[WORK TO COMPLETE]:
Copy the listing below in full and skip every picture.

[SUPPLIED DATA]:
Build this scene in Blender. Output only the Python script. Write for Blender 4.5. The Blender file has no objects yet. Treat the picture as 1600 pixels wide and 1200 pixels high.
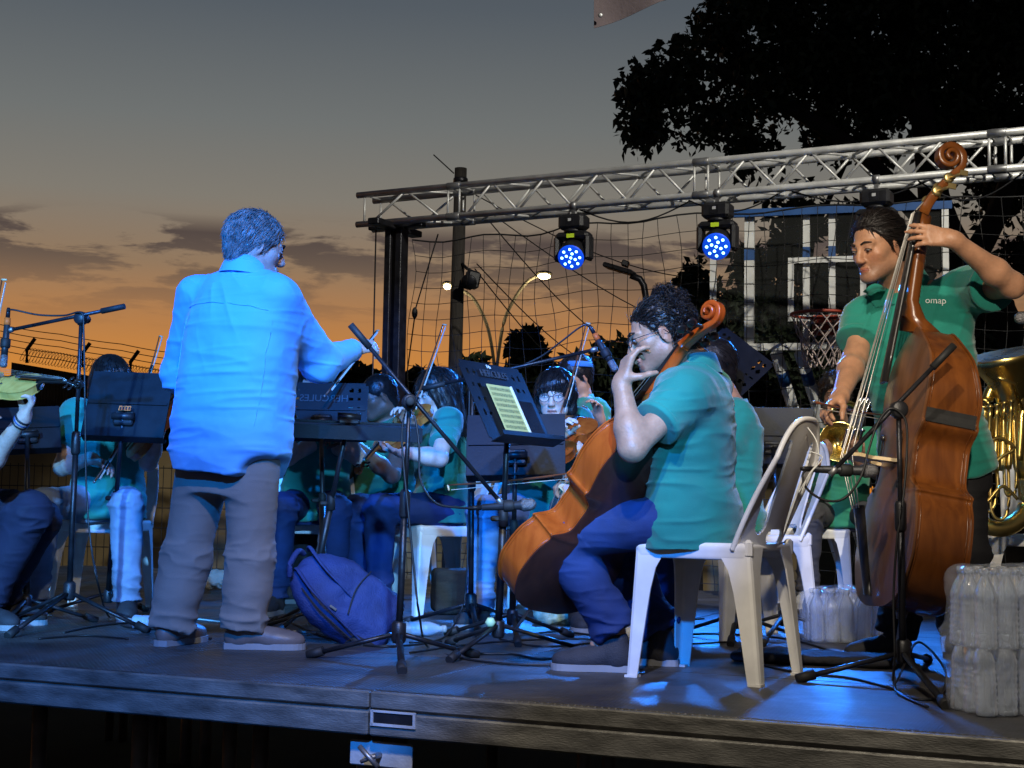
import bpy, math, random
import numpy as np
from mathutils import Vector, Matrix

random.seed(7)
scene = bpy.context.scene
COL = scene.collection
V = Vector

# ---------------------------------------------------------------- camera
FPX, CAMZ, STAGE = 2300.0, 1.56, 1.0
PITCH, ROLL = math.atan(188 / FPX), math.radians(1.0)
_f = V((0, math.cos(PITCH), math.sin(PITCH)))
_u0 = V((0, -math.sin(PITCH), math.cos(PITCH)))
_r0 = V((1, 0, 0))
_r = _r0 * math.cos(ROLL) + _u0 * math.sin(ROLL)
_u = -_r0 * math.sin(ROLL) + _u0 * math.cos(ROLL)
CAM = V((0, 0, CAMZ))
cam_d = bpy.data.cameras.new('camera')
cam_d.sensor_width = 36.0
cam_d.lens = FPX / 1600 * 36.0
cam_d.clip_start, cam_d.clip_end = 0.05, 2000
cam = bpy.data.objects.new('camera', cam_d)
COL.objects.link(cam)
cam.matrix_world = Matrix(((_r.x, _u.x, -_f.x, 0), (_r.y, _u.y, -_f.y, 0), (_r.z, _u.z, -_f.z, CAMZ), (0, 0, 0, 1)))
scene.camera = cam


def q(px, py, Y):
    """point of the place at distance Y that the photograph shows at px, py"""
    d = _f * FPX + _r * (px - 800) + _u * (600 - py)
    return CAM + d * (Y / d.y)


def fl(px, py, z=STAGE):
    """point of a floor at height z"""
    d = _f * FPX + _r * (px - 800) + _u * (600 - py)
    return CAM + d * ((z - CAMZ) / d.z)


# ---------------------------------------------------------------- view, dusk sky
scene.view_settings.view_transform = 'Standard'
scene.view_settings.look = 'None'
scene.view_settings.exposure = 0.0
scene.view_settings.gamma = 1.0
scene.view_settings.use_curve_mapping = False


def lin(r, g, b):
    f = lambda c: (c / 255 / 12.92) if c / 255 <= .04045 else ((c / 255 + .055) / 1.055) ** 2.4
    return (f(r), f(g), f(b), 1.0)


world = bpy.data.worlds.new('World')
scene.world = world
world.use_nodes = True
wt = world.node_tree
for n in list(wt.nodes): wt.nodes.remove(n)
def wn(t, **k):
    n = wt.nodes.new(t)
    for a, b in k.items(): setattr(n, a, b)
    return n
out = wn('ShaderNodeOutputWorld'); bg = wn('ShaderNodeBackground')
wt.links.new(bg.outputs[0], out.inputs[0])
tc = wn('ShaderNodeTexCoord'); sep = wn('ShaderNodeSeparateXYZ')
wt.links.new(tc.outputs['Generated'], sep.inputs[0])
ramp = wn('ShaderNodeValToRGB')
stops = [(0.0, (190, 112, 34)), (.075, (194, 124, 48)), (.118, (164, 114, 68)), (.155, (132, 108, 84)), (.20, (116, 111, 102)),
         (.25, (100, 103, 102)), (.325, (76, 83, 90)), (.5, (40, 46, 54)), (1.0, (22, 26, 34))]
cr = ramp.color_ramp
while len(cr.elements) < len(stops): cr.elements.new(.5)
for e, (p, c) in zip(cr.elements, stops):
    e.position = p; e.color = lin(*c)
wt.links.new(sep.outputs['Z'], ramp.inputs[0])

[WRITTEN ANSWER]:
Build this scene in Blender. Output only the Python script. Write for Blender 4.5. The Blender file has no objects yet. Treat the picture as 1600 pixels wide and 1200 pixels high.
import bpy, math, random
import numpy as np
from mathutils import Vector, Matrix

random.seed(7)
scene = bpy.context.scene
COL = scene.collection
V = Vector

# ---------------------------------------------------------------- camera
FPX, CAMZ, STAGE = 2300.0, 1.56, 1.0
PITCH, ROLL = math.atan(188 / FPX), math.radians(1.0)
_f = V((0, math.cos(PITCH), math.sin(PITCH)))
_u0 = V((0, -math.sin(PITCH), math.cos(PITCH)))
_r0 = V((1, 0, 0))
_r = _r0 * math.cos(ROLL) + _u0 * math.sin(ROLL)
_u = -_r0 * math.sin(ROLL) + _u0 * math.cos(ROLL)
CAM = V((0, 0, CAMZ))
cam_d = bpy.data.cameras.new('camera')
cam_d.sensor_width = 36.0
cam_d.lens = FPX / 1600 * 36.0
cam_d.clip_start, cam_d.clip_end = 0.05, 2000
cam = bpy.data.objects.new('camera', cam_d)
COL.objects.link(cam)
cam.matrix_world = Matrix(((_r.x, _u.x, -_f.x, 0), (_r.y, _u.y, -_f.y, 0), (_r.z, _u.z, -_f.z, CAMZ), (0, 0, 0, 1)))
scene.camera = cam


def q(px, py, Y):
    """point of the place at distance Y that the photograph shows at px, py"""
    d = _f * FPX + _r * (px - 800) + _u * (600 - py)
    return CAM + d * (Y / d.y)


def fl(px, py, z=STAGE):
    """point of a floor at height z"""
    d = _f * FPX + _r * (px - 800) + _u * (600 - py)
    return CAM + d * ((z - CAMZ) / d.z)


# ---------------------------------------------------------------- view, dusk sky
scene.view_settings.view_transform = 'Standard'
scene.view_settings.look = 'None'
scene.view_settings.exposure = 0.0
scene.view_settings.gamma = 1.0
scene.view_settings.use_curve_mapping = False


def lin(r, g, b):
    f = lambda c: (c / 255 / 12.92) if c / 255 <= .04045 else ((c / 255 + .055) / 1.055) ** 2.4
    return (f(r), f(g), f(b), 1.0)


world = bpy.data.worlds.new('World')
scene.world = world
world.use_nodes = True
wt = world.node_tree
for n in list(wt.nodes): wt.nodes.remove(n)
def wn(t, **k):
    n = wt.nodes.new(t)
    for a, b in k.items(): setattr(n, a, b)
    return n
out = wn('ShaderNodeOutputWorld'); bg = wn('ShaderNodeBackground')
wt.links.new(bg.outputs[0], out.inputs[0])
tc = wn('ShaderNodeTexCoord'); sep = wn('ShaderNodeSeparateXYZ')
wt.links.new(tc.outputs['Generated'], sep.inputs[0])
ramp = wn('ShaderNodeValToRGB')
stops = [(0.0, (190, 112, 34)), (.075, (194, 124, 48)), (.118, (164, 114, 68)), (.155, (132, 108, 84)), (.20, (116, 111, 102)),
         (.25, (100, 103, 102)), (.325, (76, 83, 90)), (.5, (40, 46, 54)), (1.0, (22, 26, 34))]
cr = ramp.color_ramp
while len(cr.elements) < len(stops): cr.elements.new(.5)
for e, (p, c) in zip(cr.elements, stops):
    e.position = p; e.color = lin(*c)
wt.links.new(sep.outputs['Z'], ramp.inputs[0])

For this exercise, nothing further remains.